## REQUEST
Filter the records for lines holding the string "Write".

## RECORDS
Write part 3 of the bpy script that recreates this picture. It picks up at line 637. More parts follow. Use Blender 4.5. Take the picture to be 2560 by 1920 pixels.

==

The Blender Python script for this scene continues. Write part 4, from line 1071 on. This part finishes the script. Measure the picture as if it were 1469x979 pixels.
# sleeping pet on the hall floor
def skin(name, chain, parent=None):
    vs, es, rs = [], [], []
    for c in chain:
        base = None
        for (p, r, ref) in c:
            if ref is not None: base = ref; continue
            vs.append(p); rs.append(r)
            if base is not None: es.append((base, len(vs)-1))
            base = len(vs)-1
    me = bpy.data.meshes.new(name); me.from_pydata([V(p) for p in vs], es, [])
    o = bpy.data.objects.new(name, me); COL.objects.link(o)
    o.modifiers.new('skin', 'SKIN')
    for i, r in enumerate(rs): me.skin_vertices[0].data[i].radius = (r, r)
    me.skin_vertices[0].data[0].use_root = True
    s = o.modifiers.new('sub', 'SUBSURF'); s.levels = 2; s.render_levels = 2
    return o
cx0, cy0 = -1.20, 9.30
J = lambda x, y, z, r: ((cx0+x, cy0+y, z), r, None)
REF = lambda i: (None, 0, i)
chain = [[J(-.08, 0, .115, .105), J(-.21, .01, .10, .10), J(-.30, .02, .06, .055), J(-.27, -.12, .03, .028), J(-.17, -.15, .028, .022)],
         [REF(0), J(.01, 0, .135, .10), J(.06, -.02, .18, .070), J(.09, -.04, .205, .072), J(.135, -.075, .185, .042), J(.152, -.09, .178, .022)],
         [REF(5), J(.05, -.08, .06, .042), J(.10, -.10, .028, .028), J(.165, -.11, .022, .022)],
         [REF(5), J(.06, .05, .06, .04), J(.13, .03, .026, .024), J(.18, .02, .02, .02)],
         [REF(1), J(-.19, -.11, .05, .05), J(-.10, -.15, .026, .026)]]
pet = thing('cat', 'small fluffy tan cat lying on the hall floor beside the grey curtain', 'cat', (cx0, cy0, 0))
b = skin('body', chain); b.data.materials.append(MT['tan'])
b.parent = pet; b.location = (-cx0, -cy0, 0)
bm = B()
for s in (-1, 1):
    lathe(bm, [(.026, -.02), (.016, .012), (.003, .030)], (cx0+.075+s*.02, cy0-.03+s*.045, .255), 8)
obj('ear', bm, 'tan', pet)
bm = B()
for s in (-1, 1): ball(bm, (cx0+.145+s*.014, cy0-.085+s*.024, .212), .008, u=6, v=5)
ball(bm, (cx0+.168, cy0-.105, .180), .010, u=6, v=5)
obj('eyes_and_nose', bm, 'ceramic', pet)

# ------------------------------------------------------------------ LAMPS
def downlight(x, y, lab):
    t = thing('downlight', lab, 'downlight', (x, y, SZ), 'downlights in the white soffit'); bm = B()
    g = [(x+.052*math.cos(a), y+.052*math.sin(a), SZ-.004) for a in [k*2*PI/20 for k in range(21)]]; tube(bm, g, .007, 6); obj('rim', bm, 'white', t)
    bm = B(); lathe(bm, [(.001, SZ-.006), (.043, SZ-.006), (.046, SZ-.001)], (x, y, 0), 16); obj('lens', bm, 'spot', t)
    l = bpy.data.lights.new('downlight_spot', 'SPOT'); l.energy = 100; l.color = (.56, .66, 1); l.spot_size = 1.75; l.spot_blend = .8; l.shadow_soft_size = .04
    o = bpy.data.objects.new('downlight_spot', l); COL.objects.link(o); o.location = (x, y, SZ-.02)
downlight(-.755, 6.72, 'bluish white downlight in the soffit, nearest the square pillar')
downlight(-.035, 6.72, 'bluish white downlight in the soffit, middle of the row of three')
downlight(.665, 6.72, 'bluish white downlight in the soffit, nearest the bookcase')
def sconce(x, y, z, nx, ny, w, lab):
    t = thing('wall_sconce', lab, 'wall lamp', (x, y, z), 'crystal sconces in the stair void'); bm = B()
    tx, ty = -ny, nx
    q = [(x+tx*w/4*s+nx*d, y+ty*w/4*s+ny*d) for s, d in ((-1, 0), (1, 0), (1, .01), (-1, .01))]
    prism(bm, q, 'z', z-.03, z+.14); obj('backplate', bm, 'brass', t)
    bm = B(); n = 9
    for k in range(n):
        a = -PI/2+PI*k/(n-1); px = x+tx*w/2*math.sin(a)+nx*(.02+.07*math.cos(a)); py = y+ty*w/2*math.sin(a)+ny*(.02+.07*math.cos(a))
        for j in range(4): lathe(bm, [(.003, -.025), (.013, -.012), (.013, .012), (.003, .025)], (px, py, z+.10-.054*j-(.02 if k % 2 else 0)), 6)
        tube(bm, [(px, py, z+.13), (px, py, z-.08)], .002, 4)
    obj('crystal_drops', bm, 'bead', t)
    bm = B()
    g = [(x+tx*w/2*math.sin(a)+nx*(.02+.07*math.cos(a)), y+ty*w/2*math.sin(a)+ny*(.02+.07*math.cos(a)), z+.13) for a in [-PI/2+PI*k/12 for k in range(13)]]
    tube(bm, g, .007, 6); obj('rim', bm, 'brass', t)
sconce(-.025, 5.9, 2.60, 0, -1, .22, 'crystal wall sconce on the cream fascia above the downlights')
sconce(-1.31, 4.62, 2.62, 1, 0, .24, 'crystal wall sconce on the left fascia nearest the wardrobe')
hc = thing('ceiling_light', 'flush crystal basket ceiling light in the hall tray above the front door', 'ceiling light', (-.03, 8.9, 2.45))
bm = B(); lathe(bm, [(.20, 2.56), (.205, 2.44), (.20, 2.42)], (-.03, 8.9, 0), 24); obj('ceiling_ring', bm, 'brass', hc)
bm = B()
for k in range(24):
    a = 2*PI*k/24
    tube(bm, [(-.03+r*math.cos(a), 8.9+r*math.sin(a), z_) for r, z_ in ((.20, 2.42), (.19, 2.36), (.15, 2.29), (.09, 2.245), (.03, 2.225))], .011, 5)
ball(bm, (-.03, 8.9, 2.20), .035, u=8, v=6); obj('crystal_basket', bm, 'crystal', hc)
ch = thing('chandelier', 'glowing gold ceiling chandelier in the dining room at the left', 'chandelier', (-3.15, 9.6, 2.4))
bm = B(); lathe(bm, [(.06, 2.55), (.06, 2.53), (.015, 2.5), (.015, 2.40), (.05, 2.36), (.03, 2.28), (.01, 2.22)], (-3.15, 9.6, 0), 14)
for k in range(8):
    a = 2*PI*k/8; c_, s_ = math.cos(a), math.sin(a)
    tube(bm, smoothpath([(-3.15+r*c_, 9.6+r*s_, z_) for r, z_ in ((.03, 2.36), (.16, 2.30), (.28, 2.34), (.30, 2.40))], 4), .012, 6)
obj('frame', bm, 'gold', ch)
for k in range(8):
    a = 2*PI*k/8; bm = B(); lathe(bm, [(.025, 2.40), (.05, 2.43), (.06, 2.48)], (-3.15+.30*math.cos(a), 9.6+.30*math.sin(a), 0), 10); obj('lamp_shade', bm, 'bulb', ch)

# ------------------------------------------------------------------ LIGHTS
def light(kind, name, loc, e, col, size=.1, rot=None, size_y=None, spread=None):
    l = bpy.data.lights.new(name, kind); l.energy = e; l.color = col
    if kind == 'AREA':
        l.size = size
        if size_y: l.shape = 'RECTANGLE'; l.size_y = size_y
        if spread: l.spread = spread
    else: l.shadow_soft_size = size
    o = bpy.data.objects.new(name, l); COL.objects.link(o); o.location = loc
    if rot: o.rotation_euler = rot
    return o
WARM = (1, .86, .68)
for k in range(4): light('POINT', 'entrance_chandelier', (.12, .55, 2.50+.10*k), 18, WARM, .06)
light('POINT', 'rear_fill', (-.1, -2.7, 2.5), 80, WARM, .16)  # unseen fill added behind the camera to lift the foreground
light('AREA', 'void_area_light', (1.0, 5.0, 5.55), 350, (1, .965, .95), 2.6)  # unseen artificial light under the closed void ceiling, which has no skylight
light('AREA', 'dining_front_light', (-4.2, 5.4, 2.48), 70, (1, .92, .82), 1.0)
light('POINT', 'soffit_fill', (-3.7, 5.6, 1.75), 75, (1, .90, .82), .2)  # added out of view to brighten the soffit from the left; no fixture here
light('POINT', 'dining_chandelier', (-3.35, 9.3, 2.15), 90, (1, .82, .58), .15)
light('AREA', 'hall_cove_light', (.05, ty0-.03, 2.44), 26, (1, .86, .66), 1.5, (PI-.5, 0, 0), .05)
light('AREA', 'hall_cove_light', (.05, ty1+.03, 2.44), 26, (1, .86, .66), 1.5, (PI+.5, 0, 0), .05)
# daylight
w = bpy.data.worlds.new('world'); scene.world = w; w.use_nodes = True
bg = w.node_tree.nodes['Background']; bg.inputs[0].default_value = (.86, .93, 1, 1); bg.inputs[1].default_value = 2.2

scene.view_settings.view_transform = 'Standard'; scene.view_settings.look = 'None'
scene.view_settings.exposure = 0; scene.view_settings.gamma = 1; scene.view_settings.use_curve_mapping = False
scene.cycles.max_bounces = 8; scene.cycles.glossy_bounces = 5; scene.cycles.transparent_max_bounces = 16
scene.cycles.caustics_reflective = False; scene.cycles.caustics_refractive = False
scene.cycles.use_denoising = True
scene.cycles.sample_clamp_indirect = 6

## FULL SOLUTION
Write part 3 of the bpy script that recreates this picture. It picks up at line 637. More parts follow. Use Blender 4.5. Take the picture to be 2560 by 1920 pixels.
The Blender Python script for this scene continues. Write part 4, from line 1071 on. This part finishes the script. Measure the picture as if it were 1469x979 pixels.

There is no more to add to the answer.